Os meus pontos de vista em relação ás coisas da cultura tradicional são os que me dita a consciência, accionada pelos conhecimentos práticos que recolhi na universidade do povo, o que não me dá o direito de impor leis. Naturalmente, no folclore como em tudo mais, cada cabeça tem a sua sentença. Essa prosápia será talvez a razão maior dos erros que aparecem nas representações folclóricas. A meu ver, talvez haja da parte de algumas pessoas algum desconhecimento da matéria, o que me parece descabido, dado que já há bastante literatura que possa elucidar e guiar na formação de um grupo que se pretende realmente de folclórico.
(…)

Entre o folclore e a edição de livros, onde tem a maior paixão?
Casei os livros com o folclore há muitos anos. Ambos são o sol que me aquece, e por ambos nutro a mesma paixão. Se não houvesse folclore, eu não escrevia livros. Marques Rebelo escrevia: “Nenhum minuto é vazio desde que possamos sonhar”.

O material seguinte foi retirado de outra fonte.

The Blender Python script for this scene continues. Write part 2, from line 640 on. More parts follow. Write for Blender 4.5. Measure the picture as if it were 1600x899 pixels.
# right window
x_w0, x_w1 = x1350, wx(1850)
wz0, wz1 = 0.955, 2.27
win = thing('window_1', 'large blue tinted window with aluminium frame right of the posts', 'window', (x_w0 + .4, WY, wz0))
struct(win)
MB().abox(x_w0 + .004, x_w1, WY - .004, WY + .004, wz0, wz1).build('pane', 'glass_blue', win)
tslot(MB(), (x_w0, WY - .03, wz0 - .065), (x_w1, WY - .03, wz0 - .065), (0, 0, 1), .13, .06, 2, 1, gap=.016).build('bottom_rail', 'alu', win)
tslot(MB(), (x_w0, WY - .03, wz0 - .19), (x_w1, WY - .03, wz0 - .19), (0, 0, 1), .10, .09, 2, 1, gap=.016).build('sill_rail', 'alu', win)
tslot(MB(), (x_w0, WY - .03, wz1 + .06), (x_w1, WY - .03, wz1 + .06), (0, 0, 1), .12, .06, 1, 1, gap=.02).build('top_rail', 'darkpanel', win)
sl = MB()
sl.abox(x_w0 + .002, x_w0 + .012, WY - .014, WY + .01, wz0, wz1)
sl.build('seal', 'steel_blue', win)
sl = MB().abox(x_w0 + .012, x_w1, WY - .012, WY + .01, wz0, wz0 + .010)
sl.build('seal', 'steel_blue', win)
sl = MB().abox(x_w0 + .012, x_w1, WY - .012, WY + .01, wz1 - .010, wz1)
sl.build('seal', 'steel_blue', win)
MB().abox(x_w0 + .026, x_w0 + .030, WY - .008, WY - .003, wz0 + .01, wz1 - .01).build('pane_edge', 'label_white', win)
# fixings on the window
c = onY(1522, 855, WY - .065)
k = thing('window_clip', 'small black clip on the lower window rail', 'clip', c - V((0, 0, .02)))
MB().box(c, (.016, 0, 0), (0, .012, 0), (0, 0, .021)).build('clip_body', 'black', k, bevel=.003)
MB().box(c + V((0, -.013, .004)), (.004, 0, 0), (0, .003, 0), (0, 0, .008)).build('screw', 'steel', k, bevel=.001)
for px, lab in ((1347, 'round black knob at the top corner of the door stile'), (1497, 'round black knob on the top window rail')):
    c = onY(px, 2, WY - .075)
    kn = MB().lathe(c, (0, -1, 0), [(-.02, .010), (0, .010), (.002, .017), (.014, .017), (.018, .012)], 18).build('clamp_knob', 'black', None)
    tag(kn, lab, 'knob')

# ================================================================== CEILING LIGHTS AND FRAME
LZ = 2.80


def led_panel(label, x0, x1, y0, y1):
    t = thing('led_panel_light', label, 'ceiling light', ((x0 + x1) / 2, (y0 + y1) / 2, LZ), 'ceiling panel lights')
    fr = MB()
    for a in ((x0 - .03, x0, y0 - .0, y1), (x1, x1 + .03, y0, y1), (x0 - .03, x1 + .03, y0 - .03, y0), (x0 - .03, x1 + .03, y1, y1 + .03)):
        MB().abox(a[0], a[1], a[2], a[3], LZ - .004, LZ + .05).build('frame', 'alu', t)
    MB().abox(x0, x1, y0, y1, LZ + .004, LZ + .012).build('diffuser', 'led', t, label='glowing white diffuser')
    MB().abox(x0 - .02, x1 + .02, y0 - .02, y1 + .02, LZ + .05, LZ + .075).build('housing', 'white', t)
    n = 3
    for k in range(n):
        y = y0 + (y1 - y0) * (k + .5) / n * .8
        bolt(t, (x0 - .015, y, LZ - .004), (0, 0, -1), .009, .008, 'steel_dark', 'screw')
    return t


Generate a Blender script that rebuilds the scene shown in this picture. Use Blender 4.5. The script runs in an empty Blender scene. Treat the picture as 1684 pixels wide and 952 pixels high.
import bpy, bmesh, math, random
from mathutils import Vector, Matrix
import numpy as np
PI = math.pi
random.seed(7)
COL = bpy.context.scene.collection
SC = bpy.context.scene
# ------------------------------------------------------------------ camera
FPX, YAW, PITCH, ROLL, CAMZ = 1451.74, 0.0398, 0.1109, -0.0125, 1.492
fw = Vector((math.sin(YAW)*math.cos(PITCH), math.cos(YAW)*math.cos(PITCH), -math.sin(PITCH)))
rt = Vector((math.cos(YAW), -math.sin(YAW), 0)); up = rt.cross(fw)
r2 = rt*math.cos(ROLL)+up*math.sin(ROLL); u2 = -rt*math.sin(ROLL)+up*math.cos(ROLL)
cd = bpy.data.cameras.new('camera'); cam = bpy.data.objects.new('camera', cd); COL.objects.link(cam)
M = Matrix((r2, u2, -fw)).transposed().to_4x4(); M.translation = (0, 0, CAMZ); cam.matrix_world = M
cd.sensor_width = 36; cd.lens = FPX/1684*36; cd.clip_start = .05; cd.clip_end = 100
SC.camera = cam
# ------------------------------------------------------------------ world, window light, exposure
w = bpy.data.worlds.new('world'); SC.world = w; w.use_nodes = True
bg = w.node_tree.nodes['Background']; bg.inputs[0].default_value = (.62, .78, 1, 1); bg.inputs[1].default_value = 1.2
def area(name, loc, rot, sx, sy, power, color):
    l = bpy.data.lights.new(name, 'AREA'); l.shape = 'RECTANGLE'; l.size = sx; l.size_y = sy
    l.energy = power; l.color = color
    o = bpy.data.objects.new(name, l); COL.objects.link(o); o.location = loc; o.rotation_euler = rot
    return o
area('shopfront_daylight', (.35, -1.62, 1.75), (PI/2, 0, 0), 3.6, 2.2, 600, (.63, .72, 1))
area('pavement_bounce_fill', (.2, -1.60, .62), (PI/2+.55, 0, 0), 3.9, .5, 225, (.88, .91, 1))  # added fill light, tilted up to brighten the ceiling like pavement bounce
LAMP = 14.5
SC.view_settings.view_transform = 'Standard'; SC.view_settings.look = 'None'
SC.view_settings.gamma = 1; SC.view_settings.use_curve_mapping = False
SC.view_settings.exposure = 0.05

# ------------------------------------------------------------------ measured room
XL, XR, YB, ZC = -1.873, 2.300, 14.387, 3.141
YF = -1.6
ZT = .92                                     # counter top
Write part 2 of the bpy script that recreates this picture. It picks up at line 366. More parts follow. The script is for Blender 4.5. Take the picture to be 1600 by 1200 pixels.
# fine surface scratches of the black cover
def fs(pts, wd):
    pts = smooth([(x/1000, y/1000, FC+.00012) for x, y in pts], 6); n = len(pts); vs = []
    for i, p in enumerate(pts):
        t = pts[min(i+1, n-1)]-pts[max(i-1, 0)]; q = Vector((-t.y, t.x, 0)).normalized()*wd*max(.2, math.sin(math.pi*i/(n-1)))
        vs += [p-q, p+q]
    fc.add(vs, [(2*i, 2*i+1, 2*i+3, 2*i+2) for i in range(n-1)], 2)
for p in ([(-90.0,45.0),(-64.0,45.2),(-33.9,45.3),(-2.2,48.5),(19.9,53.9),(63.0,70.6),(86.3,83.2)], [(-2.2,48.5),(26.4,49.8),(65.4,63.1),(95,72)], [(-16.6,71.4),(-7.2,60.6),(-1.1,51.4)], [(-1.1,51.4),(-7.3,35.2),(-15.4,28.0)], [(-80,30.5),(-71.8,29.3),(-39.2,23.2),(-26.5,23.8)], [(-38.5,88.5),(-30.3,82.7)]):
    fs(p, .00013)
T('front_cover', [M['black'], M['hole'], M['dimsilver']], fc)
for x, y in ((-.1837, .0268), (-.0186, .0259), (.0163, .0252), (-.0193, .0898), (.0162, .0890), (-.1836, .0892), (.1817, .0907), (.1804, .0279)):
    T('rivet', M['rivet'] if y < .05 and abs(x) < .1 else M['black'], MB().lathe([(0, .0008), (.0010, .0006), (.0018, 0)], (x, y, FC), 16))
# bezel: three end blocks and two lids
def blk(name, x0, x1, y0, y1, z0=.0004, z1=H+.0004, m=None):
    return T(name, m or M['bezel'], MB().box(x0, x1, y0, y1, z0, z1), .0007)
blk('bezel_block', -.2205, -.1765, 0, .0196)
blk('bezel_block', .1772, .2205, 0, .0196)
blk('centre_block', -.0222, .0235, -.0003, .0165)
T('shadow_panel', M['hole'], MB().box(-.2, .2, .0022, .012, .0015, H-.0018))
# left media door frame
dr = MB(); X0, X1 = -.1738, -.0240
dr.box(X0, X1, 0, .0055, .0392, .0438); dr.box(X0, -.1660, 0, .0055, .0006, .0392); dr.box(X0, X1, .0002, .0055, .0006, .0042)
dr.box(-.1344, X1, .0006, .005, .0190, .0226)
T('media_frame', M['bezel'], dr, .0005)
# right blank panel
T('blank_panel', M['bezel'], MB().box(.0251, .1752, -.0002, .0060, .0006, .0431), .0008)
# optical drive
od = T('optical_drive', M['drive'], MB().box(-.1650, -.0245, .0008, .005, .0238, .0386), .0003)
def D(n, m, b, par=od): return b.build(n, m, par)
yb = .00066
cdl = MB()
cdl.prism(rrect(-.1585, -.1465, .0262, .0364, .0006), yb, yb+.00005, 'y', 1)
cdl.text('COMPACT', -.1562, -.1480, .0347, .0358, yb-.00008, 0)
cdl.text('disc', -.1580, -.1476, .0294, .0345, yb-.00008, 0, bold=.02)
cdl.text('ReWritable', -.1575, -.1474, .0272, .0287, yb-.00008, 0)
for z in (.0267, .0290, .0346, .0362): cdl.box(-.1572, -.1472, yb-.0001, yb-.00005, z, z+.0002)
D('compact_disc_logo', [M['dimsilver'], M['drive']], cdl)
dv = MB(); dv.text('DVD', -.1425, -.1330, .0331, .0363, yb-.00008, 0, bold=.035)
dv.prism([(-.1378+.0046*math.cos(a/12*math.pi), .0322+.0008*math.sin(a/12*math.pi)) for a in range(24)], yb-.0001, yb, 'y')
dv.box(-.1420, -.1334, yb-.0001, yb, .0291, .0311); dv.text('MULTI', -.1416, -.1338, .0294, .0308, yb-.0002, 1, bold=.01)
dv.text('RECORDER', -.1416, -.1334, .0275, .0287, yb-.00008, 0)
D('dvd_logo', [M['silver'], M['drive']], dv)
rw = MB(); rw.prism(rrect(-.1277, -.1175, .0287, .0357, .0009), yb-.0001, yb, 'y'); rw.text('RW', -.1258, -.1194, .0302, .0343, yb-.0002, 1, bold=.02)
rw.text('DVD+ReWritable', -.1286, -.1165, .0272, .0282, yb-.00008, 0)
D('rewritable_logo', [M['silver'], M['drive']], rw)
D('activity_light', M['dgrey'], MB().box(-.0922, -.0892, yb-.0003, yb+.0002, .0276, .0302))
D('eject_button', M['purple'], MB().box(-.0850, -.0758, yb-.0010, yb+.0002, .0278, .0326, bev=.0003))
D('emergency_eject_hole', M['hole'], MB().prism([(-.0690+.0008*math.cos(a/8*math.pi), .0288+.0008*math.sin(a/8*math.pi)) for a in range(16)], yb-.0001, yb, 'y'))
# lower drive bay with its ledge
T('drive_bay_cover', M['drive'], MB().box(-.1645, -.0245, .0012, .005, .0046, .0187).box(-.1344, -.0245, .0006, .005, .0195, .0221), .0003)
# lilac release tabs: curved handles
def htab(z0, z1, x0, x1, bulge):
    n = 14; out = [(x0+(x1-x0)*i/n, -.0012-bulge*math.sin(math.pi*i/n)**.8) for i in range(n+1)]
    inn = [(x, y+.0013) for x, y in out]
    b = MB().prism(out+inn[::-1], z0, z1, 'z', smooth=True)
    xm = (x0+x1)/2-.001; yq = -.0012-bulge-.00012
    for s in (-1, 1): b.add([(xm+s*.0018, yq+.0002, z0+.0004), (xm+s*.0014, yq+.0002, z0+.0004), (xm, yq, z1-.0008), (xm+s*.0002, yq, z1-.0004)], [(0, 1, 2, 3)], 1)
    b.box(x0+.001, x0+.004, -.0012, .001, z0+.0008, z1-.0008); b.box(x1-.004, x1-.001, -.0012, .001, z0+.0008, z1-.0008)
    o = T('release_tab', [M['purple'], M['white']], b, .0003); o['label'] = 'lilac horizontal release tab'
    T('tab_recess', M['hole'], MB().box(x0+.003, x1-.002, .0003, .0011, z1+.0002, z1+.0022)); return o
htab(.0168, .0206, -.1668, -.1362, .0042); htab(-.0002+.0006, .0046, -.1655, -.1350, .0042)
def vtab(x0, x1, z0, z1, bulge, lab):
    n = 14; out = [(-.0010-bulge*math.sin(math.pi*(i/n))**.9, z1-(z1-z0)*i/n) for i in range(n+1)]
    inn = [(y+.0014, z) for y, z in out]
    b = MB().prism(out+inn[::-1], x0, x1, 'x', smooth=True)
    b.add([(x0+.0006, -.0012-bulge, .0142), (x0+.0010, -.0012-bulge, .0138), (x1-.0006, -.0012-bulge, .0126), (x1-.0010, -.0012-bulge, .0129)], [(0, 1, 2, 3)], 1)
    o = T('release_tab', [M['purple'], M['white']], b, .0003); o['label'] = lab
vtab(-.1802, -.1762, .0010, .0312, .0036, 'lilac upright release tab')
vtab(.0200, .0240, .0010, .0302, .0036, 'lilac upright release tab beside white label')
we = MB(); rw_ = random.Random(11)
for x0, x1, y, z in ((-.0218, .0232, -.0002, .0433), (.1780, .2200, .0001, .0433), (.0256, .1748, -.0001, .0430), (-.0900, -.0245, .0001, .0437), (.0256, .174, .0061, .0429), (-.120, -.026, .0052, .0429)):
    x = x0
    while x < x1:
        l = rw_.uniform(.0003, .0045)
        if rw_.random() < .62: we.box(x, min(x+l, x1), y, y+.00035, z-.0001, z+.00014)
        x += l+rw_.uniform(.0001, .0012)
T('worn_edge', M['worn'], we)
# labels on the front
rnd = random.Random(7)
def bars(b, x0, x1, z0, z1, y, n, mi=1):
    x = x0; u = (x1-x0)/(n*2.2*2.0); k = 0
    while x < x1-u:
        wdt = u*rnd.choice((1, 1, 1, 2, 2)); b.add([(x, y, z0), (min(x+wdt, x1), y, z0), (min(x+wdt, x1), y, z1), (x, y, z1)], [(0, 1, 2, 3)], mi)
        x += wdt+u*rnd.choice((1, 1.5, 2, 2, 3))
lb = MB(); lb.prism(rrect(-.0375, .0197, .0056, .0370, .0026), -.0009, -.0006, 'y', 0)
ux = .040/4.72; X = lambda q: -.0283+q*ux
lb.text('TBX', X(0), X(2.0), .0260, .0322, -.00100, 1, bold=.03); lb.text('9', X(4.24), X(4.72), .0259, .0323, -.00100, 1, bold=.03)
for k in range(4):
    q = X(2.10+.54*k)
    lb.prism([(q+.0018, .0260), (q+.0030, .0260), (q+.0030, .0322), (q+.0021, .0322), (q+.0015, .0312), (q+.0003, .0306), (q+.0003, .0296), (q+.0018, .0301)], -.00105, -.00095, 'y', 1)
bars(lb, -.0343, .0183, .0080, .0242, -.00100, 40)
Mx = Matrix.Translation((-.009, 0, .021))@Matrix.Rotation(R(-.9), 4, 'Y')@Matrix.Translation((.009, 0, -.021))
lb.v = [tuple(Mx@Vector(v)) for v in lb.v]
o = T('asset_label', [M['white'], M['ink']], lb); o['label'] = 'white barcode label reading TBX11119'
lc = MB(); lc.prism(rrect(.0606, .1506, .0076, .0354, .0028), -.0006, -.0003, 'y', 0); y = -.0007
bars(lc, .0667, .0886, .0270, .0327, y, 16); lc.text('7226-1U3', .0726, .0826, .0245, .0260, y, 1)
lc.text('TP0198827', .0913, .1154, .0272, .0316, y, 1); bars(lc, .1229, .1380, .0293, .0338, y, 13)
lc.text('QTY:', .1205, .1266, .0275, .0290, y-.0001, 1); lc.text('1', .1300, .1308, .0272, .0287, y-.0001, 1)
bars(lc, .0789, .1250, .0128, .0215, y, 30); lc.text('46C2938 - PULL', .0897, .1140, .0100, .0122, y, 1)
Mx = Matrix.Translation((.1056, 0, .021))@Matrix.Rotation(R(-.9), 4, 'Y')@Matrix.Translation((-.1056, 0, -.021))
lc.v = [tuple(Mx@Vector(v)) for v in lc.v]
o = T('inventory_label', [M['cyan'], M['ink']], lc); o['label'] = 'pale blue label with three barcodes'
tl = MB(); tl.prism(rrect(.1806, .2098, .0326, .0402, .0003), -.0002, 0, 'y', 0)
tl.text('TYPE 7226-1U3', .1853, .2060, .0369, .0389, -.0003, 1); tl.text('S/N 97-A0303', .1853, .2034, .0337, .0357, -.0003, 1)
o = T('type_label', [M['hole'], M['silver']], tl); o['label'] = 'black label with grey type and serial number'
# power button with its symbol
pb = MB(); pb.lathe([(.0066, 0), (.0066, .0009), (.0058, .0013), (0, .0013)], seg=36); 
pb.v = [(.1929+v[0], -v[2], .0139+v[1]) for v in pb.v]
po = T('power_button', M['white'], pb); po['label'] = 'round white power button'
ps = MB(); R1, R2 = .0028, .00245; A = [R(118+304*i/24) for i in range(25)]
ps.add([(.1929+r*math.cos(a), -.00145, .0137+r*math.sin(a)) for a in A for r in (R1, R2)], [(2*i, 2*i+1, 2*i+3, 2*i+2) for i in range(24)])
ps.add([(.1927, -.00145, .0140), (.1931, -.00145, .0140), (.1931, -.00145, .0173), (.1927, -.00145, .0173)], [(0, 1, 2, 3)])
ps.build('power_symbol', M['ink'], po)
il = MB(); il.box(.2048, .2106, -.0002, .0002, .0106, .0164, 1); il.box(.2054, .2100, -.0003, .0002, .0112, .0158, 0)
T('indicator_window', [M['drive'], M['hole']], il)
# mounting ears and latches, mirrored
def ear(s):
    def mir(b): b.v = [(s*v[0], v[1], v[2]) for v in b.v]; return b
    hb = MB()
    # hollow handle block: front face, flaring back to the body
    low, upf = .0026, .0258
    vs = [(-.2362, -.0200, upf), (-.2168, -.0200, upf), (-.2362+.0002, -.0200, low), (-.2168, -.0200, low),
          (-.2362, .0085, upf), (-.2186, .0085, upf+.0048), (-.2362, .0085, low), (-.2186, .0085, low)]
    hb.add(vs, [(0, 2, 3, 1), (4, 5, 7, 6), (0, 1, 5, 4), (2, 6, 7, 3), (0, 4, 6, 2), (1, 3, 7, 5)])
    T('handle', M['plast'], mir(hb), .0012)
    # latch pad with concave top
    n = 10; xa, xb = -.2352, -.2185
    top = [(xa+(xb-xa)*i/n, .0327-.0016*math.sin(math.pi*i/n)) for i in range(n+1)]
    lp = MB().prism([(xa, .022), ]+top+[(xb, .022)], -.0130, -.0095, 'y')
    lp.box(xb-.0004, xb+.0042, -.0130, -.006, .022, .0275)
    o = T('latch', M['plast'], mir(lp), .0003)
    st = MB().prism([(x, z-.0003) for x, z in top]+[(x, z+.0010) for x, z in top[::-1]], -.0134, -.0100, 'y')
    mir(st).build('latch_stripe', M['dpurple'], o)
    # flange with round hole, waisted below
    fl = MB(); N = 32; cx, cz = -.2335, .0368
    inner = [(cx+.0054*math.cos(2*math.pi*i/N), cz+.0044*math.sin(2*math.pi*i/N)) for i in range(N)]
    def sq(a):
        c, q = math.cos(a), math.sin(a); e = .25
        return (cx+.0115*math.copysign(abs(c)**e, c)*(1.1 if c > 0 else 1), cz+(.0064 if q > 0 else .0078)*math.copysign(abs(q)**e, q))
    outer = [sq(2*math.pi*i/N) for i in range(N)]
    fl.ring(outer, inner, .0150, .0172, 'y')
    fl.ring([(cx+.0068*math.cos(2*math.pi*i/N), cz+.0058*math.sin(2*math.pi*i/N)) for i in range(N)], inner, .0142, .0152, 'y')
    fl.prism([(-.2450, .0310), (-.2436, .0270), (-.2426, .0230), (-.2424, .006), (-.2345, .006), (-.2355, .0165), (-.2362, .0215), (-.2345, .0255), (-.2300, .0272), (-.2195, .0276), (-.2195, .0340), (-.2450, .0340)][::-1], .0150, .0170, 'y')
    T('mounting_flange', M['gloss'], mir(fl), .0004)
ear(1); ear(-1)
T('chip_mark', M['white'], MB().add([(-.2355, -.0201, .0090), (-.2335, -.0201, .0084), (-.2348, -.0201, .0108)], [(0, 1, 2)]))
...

Viagem p’lo Tempo’ revela a veia poética de Sebastião Arenque
Numa feliz edição da Junta de Freguesia de Azambuja, datada de 2000, Sebastião Mateus Arenque mostra-nos a sua veia poética ao falar das ruas, travessas e vielas que conheceu na ‘sua’ Azambuja. Em cerca de setenta sextilhas, Arenque faz um retrato da vila, com saudade e alguma nostalgia. “Nesta viagem pelo passado, Sebastião Arenque guia-nos por ruas que calcorreou vezes sem fim, por becos e travessas onde brincou e sonhou, onde viveu dores e alegrias, desta Azambuja feita de paz dos humildes, da alegria dos simples, de luta, de suor”. É nestes termos que José Carlos Batalha, em nota introdutória da publicação, define o trabalho de Arenque.
Como aperitivo, deixamos estas sextilhas: “Vi Azambuja singela / Pequenina igual a ela / Humilde e tranquila / Depois de muito pensar / Deu-me para visitar / As velhas ruas da vila”. Ou: “A Travessa de Palmela / Embora não seja bela / Faz figura ao pé das feias / Recordá-la só eu sei / As passadas que lá dei / C’o sangue a ferver nas veias”. Ainda: “Assim termino a viagem / Com ela fica a mensagem / De tudo aquilo que vi / Velho compêndio d’história / Que retenho na memória / Do lugar onde nasci”.